Agnieszka Włodarczyk: Myślę, że tak. Zobaczymy jak się rozkręci moja muzyczna kariera. Paradoksalnie zaczęłam od niedawna dostawać propozycje filmowe?
Możesz uchylić rąbka tajemnicy?
Agnieszka Włodarczyk: Jeszcze nie, ponieważ nie mam podpisanych umów. Wszystko okaże się w przyszłym roku.
Zauważyłem, że zmieniłaś image. Mam rację?
Agnieszka Włodarczyk: Zmieniłam image na bardziej kobiecy. Wcześniej chodziłam, w luźnych ciuchach hip-hopowych.
Zmianę podyktowali Ci styliści?
Agnieszka Włodarczyk: Nie. To przyszło mi z wiekiem. Zaczęły mi się podobać długie korale, biżuteria. Nagle spodobał mi się styl domu z czasów Ludwika XVI?
Kolorowa prasa jakiś czas temu rozpisywała się na temat Twojego konfliktu z mamą. Czy to była prawda?

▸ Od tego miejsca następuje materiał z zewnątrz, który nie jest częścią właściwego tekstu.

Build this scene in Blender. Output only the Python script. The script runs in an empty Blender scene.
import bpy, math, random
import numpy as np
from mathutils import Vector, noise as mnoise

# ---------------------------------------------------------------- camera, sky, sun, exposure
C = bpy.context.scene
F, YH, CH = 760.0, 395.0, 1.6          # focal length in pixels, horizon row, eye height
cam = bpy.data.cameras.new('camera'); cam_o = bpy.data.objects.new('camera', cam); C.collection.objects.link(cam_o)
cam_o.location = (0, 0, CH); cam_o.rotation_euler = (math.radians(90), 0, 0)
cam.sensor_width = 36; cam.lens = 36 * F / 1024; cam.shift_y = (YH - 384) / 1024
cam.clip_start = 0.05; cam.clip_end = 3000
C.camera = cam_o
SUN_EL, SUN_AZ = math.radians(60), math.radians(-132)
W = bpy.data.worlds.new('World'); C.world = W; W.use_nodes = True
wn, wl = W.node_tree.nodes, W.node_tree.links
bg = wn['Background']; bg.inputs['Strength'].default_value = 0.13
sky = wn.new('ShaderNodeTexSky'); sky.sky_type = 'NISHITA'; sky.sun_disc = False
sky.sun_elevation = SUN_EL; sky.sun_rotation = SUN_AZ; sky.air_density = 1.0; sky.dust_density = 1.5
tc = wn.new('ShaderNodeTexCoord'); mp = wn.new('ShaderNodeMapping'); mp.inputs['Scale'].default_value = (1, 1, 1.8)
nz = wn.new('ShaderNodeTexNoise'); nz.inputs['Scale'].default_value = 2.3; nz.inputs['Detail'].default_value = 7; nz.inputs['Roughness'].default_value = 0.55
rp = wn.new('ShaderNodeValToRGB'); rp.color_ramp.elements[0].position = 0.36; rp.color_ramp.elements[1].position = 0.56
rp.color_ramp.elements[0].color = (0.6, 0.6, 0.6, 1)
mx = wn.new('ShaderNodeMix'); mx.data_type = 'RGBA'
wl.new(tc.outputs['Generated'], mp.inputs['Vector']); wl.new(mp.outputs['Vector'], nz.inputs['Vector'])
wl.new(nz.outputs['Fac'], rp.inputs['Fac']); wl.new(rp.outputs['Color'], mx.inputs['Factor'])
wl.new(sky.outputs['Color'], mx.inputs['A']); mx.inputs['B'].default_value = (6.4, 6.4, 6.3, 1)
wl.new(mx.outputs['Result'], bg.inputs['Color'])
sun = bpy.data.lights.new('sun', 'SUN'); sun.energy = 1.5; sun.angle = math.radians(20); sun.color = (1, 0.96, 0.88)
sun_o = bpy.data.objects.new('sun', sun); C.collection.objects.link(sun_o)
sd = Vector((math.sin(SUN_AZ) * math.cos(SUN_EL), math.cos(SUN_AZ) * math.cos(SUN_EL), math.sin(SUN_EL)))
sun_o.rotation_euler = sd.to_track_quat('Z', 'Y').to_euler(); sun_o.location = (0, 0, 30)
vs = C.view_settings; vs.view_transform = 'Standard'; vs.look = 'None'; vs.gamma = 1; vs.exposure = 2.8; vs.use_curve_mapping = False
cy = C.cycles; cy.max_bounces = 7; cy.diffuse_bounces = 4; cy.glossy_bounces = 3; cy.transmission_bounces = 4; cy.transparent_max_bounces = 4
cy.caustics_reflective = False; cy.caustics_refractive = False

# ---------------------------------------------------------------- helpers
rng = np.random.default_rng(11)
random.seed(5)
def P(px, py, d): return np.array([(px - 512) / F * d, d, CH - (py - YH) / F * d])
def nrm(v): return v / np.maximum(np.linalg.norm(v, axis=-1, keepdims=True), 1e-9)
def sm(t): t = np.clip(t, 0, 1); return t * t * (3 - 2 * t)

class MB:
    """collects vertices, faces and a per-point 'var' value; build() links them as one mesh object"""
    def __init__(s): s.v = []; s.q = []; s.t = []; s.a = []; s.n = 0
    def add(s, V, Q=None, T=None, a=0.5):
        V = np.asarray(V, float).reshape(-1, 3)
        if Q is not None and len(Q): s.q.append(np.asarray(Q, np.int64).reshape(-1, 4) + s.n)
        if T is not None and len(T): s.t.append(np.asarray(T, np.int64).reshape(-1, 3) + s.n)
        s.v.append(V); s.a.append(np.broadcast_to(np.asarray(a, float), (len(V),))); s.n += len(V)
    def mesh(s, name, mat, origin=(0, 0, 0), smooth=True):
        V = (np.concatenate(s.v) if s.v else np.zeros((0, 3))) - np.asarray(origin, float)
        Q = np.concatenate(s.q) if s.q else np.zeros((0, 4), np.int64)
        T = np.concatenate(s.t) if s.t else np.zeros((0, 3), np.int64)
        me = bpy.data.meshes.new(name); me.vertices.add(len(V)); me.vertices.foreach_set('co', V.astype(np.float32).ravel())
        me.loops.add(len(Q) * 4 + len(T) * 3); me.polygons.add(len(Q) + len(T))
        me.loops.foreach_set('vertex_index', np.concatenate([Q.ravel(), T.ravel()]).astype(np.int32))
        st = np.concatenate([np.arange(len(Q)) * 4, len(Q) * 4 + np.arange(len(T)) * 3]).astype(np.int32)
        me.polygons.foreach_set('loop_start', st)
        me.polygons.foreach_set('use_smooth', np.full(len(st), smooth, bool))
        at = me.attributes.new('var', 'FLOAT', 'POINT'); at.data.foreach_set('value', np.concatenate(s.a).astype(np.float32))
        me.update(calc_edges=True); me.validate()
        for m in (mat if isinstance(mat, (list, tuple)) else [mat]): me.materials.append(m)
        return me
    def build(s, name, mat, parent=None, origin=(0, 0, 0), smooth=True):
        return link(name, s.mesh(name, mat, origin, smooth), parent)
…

Agnieszka Włodarczyk: Szczerze mówiąc to niczyja sprawa. Moje stosunki z mamą, narzeczonym lub mężem to moje osobiste sprawy.
Jakie masz najbliższe plany?
Agnieszka Włodarczyk: W tym zawodzie trudno wszystko dokładnie zaplanować. Chciałbym pojechać gdzieś na wakacje. W obecnej chwili nie ma miejsc na moje wymarzone wycieczki, a wcześniej nie mogłam planować?
Lubisz "gorące klimaty"?
Agnieszka Włodarczyk: Tak, zdecydowanie. Muszę lecieć gdzieś daleko, żeby gazet nie było stać na taką wycieczkę (śmiech). Żartuję. Nie jestem aż taką gwiazdą.
A niektórzy Ci to zarzucają?
Agnieszka Włodarczyk: Oczywiście, niektórzy tak myślą. Tak jak ci powiedziałam: gdy ktoś wyjdzie poza szereg, mówi się o nim różne rzeczy. Wcześniej jak grałam sobie w "Plebanii", nie śpiewałam, to wszyscy mnie lubili. Nagle się to zmieniło.